● **Task details**: For every line in the records that has the word "script", make a copy.

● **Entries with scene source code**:
_ _ _ _

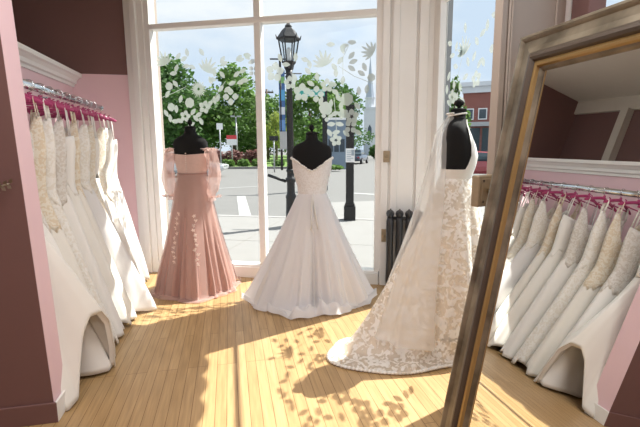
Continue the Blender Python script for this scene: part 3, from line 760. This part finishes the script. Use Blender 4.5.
# ------------------------------------------------------------------ the street
M['walk'] = mat('concrete_paving', (.25, .243, .232), .85, var=.08, scale=3)
M['road'] = mat('grey_road', (.165, .162, .156), .9, var=.10, scale=2)
M['grass'] = mat('lawn_grass', (.12, .21, .04), .9, var=.35, scale=4)
M['line'] = mat('road_paint', (.36, .36, .35), .8)
GZ = -.28
struct(MB().box(-160, 260, 3, 300, GZ-.1, GZ).build('ground_road', M['road']))
def FO(u, o, z): return FW(u, o, z)
struct(MB().box(-60, 3.6, .1, 5.0, GZ, -.15, FO).build('ground_sidewalk', M['walk']))
struct(MB().box(2.12, 6.5, -30, 12, GZ+.004, -.156).build('ground_side_walk', M['walk']))
jl = MB()
for k in range(-6, 3): jl.box(k*1.5+.6, k*1.5+.615, .12, 4.7, -.149, -.147, FO)
jl.box(-60, 3.6, 2.4, 2.415, -.149, -.147, FO)
struct(jl.build('trim_8', mat('paving_joint', (.25, .24, .22), .9)))
struct(MB().box(-60, 3.6, 4.82, 5.0, -.152, -.142, FO).build('trim_9', mat('kerb_stone', (.3, .29, .28), .85)))
# road markings
rm = MB()
def strip(p0, p1, w):
    a, b = Vector(p0), Vector(p1); d = (b-a).normalized(); n = Vector((-d.y, d.x, 0))*w/2
    rm.quad(a-n, b-n, b+n, a+n)
def gp(px, py, z=GZ+.006):
    v = ray(px, py); return Vector((0, 0, CAMH))+v*((z-CAMH)/v.z)
strip(gp(241, 196), gp(247, 224), .30); strip(gp(352, 206), gp(385, 208), .25); strip(gp(352, 193), gp(385, 195), .3)
strip(gp(205, 189), gp(262, 186), .15)
struct(rm.build('trim_10', M['line']))

gL = MB()
a_, b_, c_, d_ = gp(60, 170, 0), gp(300, 169.0, 0), gp(300, 155, 0), gp(60, 155, 0)
gd = MB(); A = gp(100, 169.5); B = gp(292, 168.5); dirv = (B-A).normalized(); nrm = Vector((-dirv.y, dirv.x, 0))
gd.add([A-dirv*30+Vector((0, 0, z)) for z in (-.01, .16)]+[B+Vector((0, 0, z)) for z in (-.01, .16)]+[B+nrm*60+Vector((0, 0, z)) for z in (-.01, .16)]+[A-dirv*30+nrm*60+Vector((0, 0, z)) for z in (-.01, .16)], [(0, 2, 3, 1), (2, 4, 5, 3), (4, 6, 7, 5), (6, 0, 1, 7), (1, 3, 5, 7)])
struct(gd.build('ground_lawn', M['grass']))
kb = MB(); kb.add([A-dirv*30-nrm*.3+Vector((0, 0, z)) for z in (-.01, .17)]+[B-nrm*.3+Vector((0, 0, z)) for z in (-.01, .17)]+[B+Vector((0, 0, z)) for z in (-.01, .17)]+[A-dirv*30+Vector((0, 0, z)) for z in (-.01, .17)], [(0, 2, 3, 1), (2, 4, 5, 3), (4, 6, 7, 5), (6, 0, 1, 7), (1, 3, 5, 7)])
struct(kb.build('trim_11', mat('dark_kerb', (.22, .21, .20), .9)))

def leafmat(name, c): return mat(name, c, .7, var=.45, scale=2.2, trans=.4)
M['leafA'] = leafmat('deep_green_leaves', (.075, .16, .04)); M['leafB'] = leafmat('mid_green_leaves', (.13, .235, .055)); M['leafC'] = leafmat('yellow_green_leaves', (.33, .40, .09)); M['leafR'] = leafmat('dark_red_leaves', (.20, .095, .085))
M['bark'] = mat('grey_bark', (.16, .12, .09), .9, var=.2, scale=6)
def leaves(blobs, n, size, seed, z0=None):
    b = MB(); q = random.Random(seed); tot = sum(r_[0]*r_[1]*r_[2] for c, r_ in blobs); 
    for c, r_ in blobs:
        k = int(n*r_[0]*r_[1]*r_[2]/tot)+20
        for _ in range(k):
            while True:
                p = Vector((q.uniform(-1, 1), q.uniform(-1, 1), q.uniform(-1, 1)))
                if .35 < p.length < 1: break
            p = p*(.75+.25*p.length)
            s = size*q.uniform(.6, 1.3); o = Vector((p.x*r_[0], p.y*r_[1], p.z*r_[2]))+c
            d = Vector((q.uniform(-1, 1), q.uniform(-1, 1), q.uniform(-.6, .6))).normalized(); e = d.cross(Vector((q.uniform(-1, 1), q.uniform(-1, 1), q.uniform(-1, 1)))).normalized()
            b.add([o-d*s, o+e*s*.55, o+d*s, o-e*s*.55], [(0, 1, 2, 3)])
    return b
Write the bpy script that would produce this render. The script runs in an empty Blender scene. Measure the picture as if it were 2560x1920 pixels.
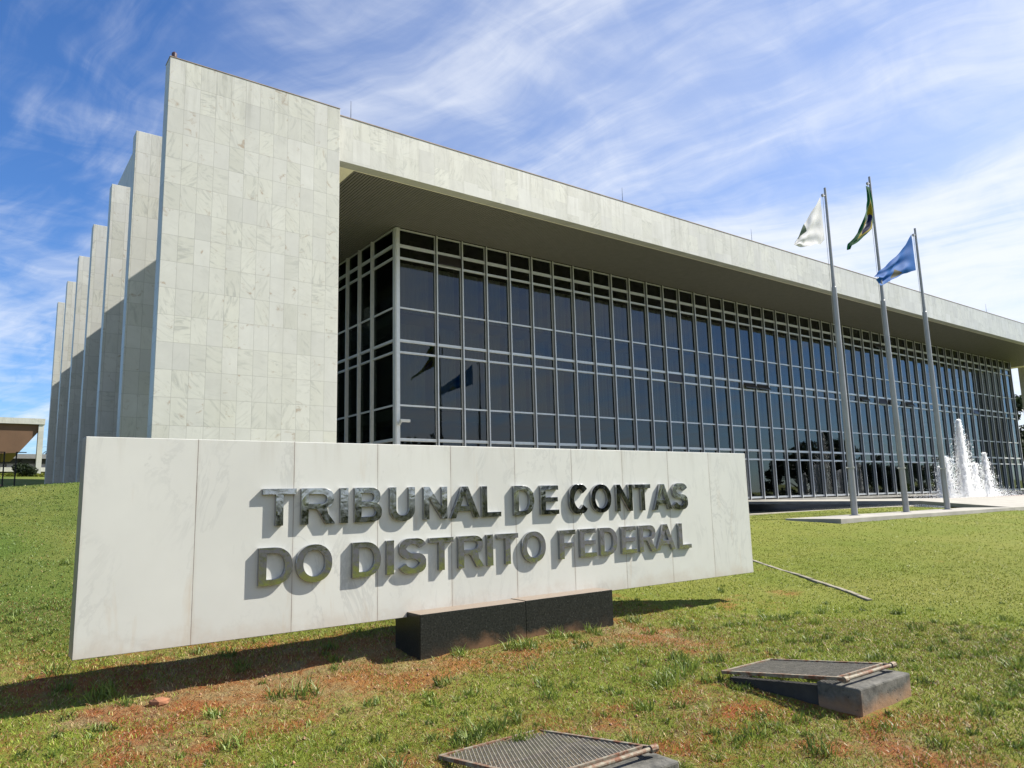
import bpy, math, random
import numpy as np
from mathutils import Matrix, Vector
random.seed(7); rng = np.random.default_rng(11)
scene = bpy.context.scene
C = scene.collection
R = math.radians

# ------------------------------------------------------------------ camera
cam_d = bpy.data.cameras.new('camera'); cam = bpy.data.objects.new('camera', cam_d); C.objects.link(cam)
scene.camera = cam
cam_d.sensor_width = 36.0; cam_d.lens = 36.0 * 1839.5 / 2560
cam_d.clip_start = 0.05; cam_d.clip_end = 5000
def cam_matrix(a, b, c):
    f = Vector((math.sin(a)*math.cos(b), math.cos(a)*math.cos(b), math.sin(b)))
    r = Vector((math.cos(a), -math.sin(a), 0)); u = r.cross(f)
    r2 = math.cos(c)*r + math.sin(c)*u; u2 = -math.sin(c)*r + math.cos(c)*u
    m = Matrix((r2, u2, -f)).transposed().to_4x4()
    return m
cam.matrix_world = cam_matrix(0.63973492, 0.15616587, -0.02623131)

# ------------------------------------------------------------------ light, sky, exposure
SUN_TO = Vector((1.0, -0.38, 1.0)).normalized()           # direction towards the sun
sun_d = bpy.data.lights.new('sun', 'SUN'); sun_d.energy = 5.0; sun_d.angle = R(0.5); sun_d.color = (1.0, 0.945, 0.84)
sun = bpy.data.objects.new('sun', sun_d); C.objects.link(sun)
sun.rotation_euler = SUN_TO.to_track_quat('Z', 'Y').to_euler()
sun_el = math.asin(SUN_TO.z); sun_rot = math.atan2(SUN_TO.x, SUN_TO.y)
scene.view_settings.view_transform = 'Standard'; scene.view_settings.look = 'None'
scene.view_settings.exposure = 1.13; scene.view_settings.gamma = 1.0
scene.cycles.max_bounces = 8; scene.cycles.transparent_max_bounces = 12

world = bpy.data.worlds.new('World'); scene.world = world; world.use_nodes = True
def nodes_of(nt):
    nt.nodes.clear()
    def N(t, **k):
        n = nt.nodes.new(t)
        for a, v in k.items(): setattr(n, a, v)
        return n
    def L(a, b): nt.links.new(a, b)
    return N, L
def mathn(N, L, op, a, b=None, c=None, clamp=False):
    n = N('ShaderNodeMath', operation=op, use_clamp=clamp)
    for i, v in enumerate((a, b, c)):
        if v is None: continue
        if isinstance(v, (int, float)): n.inputs[i].default_value = v
        else: L(v, n.inputs[i])
    return n.outputs[0]
def maprange(N, L, v, a, b, c=0.0, d=1.0, smooth=False):
    n = N('ShaderNodeMapRange'); n.interpolation_type = 'SMOOTHSTEP' if smooth else 'LINEAR'
    L(v, n.inputs[0])
    for i, x in enumerate((a, b, c, d)): n.inputs[i+1].default_value = x
    return n.outputs[0]
def mixc(N, L, f, a, b, mode='MIX'):
    n = N('ShaderNodeMix', data_type='RGBA', blend_type=mode)
    for s, v in ((n.inputs[0], f), (n.inputs[6], a), (n.inputs[7], b)):
        if isinstance(v, (int, float)): s.default_value = v
        elif isinstance(v, tuple): s.default_value = (*v[:3], 1)
        else: L(v, s)
    return n.outputs[2]
def noise(N, L, vec, scale, detail=4, rough=0.55, dist=0.0, col=False):
    n = N('ShaderNodeTexNoise'); n.inputs['Scale'].default_value = scale
    n.inputs['Detail'].default_value = detail; n.inputs['Roughness'].default_value = rough
    n.inputs['Distortion'].default_value = dist
    if vec is not None: L(vec, n.inputs['Vector'])
    return n.outputs['Color' if col else 'Fac']
def mapping(N, L, vec, scale=(1,1,1), loc=(0,0,0), rot=(0,0,0)):
    n = N('ShaderNodeMapping'); L(vec, n.inputs['Vector'])
    n.inputs['Location'].default_value = loc; n.inputs['Rotation'].default_value = rot; n.inputs['Scale'].default_value = scale
    return n.outputs[0]

N, L = nodes_of(world.node_tree)
sky = N('ShaderNodeTexSky', sky_type='NISHITA', sun_disc=False, sun_elevation=sun_el, sun_rotation=sun_rot)
sky.altitude = 1100; sky.air_density = 1.15; sky.dust_density = 0.5; sky.ozone_density = 2.2
hs = N('ShaderNodeHueSaturation'); hs.inputs['Saturation'].default_value = 1.12; hs.inputs['Value'].default_value = 1.08
L(sky.outputs[0], hs.inputs['Color'])
skyc = mixc(N, L, 1.0, hs.outputs[0], (0.74, 0.99, 1.34), 'MULTIPLY')
tc = N('ShaderNodeTexCoord')
sep = N('ShaderNodeSeparateXYZ'); L(tc.outputs['Generated'], sep.inputs[0])
zc = mathn(N, L, 'MAXIMUM', sep.outputs[2], 0.03); zc = mathn(N, L, 'ADD', zc, 0.10)
cu = mathn(N, L, 'DIVIDE', sep.outputs[0], zc); cv = mathn(N, L, 'DIVIDE', sep.outputs[1], zc)
cmb = N('ShaderNodeCombineXYZ'); L(cu, cmb.inputs[0]); L(cv, cmb.inputs[1])
dirn = N('ShaderNodeVectorMath', operation='DOT_PRODUCT'); L(tc.outputs['Generated'], dirn.inputs[0]); dirn.inputs[1].default_value = (0.94, 0.34, -0.05)
rv = N('ShaderNodeVectorRotate', rotation_type='Z_AXIS'); L(cmb.outputs[0], rv.inputs['Vector']); rv.inputs['Angle'].default_value = R(75)
warp = noise(N, L, rv.outputs[0], 1.1, 3, 0.5, 0.0, col=True)
wsub = N('ShaderNodeVectorMath', operation='SUBTRACT'); L(warp, wsub.inputs[0]); wsub.inputs[1].default_value = (0.5, 0.5, 0.5)
wsc = N('ShaderNodeVectorMath', operation='SCALE'); L(wsub.outputs[0], wsc.inputs[0]); wsc.inputs['Scale'].default_value = 0.55
wad = N('ShaderNodeVectorMath', operation='ADD'); L(rv.outputs[0], wad.inputs[0]); L(wsc.outputs[0], wad.inputs[1])
n1 = noise(N, L, mapping(N, L, wad.outputs[0], scale=(0.8, 2.2, 1), loc=(1.3, 0.4, 0)), 1.7, 9, 0.55, 0.35)      # broad streaks
n3 = noise(N, L, mapping(N, L, wad.outputs[0], scale=(1.3, 7.0, 1), loc=(3.1, 2.0, 0)), 2.6, 8, 0.58, 0.5)        # fine fibres
n4 = noise(N, L, mapping(N, L, wad.outputs[0], scale=(5.0, 2.2, 1), rot=(0, 0, R(25))), 1.3, 8, 0.58, 0.5)        # fibres fanning across
qs = N('ShaderNodeSeparateXYZ'); L(wad.outputs[0], qs.inputs[0])
ramp = N('ShaderNodeValToRGB'); L(mathn(N, L, 'DIVIDE', qs.outputs[1], 4.0), ramp.inputs[0]); er = ramp.color_ramp; er.interpolation = 'EASE'
for k, (p_, v_) in enumerate(((0.0, 0.30), (0.13, 0.22), (0.19, 0.34), (0.235, 0.62), (0.30, 0.40), (0.345, 0.45), (0.39, 0.63), (0.455, 0.44), (0.53, 0.84), (0.64, 1.0), (1.0, 1.0))):
    e_ = er.elements[0] if k == 0 else er.elements[-1] if k == 10 else er.elements.new(p_)
    e_.position = p_; e_.color = (v_, v_, v_, 1)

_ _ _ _

● **Complete answer**:
Continue the Blender Python script for this scene: part 3, from line 760. This part finishes the script. Use Blender 4.5.
Write the bpy script that would produce this render. The script runs in an empty Blender scene. Measure the picture as if it were 2560x1920 pixels.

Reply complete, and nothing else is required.